Retirement interest-only (RIO) mortgage as an equity release alternative

This is an interest-only mortgage over-55s can use to repay an existing loan, or any other purpose. Unlike lifetime mortgages you need to repay interest each month but you only repay the capital when you sell your home.

Will Hale, CEO of adviser Key says: ‘To take out a Retirement mortgage, you need to be able to pass affordability checks and prove that you can make the payments for the rest of your life – even if your partner passes away.’ Struggle with repayments and you could lose your home.

Pros:

Younger people may be able to borrow more
Interest is paid off monthly, reducing your borrowing costs

Cons:

You’ll need a decent income to pass affordability checks
You could lose your home if you can’t afford repayments

Renting

You could release equity by selling your home and renting a new one. This might give you a bit more financial wiggle room in the short term, however it’s not without risks. Will Hale explains: ‘The benefits are that you’re not responsible for the upkeep of the property and have the freedom to move without worrying about selling your home.’
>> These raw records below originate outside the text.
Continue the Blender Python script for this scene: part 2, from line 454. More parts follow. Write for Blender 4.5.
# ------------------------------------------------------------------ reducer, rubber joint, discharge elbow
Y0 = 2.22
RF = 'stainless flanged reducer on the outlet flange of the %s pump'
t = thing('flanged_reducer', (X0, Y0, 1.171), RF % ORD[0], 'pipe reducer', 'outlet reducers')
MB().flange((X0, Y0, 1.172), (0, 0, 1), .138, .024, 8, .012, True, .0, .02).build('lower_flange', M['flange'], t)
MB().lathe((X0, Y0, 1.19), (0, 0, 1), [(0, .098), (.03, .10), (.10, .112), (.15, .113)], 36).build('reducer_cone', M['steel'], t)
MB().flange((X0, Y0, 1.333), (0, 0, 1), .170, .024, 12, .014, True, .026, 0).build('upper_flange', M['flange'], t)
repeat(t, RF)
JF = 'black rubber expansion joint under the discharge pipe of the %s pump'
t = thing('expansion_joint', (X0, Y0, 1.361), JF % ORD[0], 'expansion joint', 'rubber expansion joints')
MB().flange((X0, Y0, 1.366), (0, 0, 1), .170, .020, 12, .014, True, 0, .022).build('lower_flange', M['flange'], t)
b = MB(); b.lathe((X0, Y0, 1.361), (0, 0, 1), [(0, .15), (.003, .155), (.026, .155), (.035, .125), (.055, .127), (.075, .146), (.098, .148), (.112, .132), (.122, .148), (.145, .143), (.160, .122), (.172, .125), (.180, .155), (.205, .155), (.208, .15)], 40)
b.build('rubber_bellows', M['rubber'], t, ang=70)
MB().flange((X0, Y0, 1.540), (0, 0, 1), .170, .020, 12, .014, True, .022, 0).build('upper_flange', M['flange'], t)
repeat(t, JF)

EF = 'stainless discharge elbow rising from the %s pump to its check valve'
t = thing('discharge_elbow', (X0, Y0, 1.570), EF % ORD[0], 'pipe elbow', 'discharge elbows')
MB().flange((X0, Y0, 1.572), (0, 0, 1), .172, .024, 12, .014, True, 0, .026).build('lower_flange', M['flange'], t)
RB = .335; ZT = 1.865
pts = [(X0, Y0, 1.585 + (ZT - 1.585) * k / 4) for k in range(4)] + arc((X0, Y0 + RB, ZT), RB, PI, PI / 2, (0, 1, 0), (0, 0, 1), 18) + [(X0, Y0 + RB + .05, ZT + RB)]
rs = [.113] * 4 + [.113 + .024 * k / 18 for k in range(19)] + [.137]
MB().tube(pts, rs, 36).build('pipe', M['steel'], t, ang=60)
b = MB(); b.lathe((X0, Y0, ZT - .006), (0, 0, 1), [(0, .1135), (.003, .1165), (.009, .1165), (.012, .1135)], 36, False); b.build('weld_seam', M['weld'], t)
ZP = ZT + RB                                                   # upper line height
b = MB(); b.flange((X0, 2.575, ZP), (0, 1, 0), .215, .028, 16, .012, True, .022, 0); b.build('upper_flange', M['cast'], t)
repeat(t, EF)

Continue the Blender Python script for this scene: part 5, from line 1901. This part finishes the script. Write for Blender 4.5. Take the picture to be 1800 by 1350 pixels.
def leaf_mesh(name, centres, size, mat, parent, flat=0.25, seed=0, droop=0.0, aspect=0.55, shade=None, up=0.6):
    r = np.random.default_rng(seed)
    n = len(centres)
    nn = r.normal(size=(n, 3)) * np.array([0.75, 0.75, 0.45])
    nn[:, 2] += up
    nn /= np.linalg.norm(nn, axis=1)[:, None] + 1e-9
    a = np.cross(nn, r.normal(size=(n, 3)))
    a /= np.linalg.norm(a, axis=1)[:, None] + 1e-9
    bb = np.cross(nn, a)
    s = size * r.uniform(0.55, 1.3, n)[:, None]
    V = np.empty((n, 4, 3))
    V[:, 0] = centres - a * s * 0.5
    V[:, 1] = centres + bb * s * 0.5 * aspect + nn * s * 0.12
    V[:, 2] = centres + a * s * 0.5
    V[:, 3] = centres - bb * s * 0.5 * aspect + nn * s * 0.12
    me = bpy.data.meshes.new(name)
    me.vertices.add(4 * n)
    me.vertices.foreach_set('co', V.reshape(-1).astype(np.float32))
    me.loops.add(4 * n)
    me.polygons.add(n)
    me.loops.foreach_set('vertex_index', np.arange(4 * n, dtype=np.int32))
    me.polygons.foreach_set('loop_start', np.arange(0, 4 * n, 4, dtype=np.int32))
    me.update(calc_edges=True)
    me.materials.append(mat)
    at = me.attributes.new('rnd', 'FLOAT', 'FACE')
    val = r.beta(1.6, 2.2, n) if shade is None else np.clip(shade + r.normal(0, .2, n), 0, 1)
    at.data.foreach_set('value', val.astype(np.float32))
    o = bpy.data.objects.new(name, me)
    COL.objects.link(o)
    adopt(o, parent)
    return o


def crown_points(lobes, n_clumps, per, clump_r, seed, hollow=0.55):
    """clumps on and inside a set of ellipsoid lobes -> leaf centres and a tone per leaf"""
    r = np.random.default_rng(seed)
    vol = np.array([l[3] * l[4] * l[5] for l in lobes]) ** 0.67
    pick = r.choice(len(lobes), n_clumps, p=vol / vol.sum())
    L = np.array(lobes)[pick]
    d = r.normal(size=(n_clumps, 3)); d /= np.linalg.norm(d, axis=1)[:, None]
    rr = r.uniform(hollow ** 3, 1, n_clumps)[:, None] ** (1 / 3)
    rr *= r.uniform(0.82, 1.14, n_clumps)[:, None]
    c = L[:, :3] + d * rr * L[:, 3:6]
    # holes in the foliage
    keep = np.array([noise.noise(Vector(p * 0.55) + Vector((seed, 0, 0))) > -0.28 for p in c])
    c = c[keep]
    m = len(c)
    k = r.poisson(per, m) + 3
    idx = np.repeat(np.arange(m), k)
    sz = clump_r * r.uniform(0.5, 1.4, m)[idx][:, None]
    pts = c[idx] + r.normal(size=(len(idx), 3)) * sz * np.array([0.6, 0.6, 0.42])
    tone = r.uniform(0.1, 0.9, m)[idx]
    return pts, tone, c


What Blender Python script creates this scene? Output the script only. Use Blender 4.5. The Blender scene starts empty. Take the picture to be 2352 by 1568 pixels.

‘However, you will also need to ensure that you have sufficient income or savings to cover your rent for as long as you live. If you run out of money, you’ll get state support but it may not cover your current home.’

You may not be able to agree a long-term tenancy either, making it harder to put down roots.

Pros:

Can raise a cash lump sum
Gives you the flexibility to move home easily
Your landlord will pay for the upkeep of your home

Cons:

You may not get security of tenure
You may run out of money and struggle to pay your rent
You’ll need to consult your landlord about any changes or refurbishments you want to make

Image credit: Future PLC/ Colin Poole

Take in a lodger

If you have a spare room why not consider renting it to a lodger? Each year you can earn up to £7,500 tax-free under the Rent a Room Scheme. ‘It’s not for everyone,’ says Oxton, ‘but if you are older it can be very helpful from a welfare point of view.’

Pros:

Provides tax-free income
Potential for company and new social opportunities
Enables you to stay in your home

Cons:

You need to share your home with somebody else
Turnover of lodgers may be high

Check your grant eligibility

If you’re considering equity release to carry out alterations or repairs to your home, it’s worth contacting your local authority to see if you are eligible for grants.

Pros:

A cheap way of fixing a specific problem

Cons:

You won’t have any additional cash for other expenses or spending plans

Check your entitlement to benefits

If money is tight it’s always worth checking you’re claiming all the benefits you’re entitled to.

Pros:

Boosts your income without borrowing

Cons:

You cannot get lump sums for big expenses

Which alternative to equity release is right for me?

It’s always best to get expert advice before committing, so speak to your mortgage provider who will be able to offer advice tailored to your specific circumstances.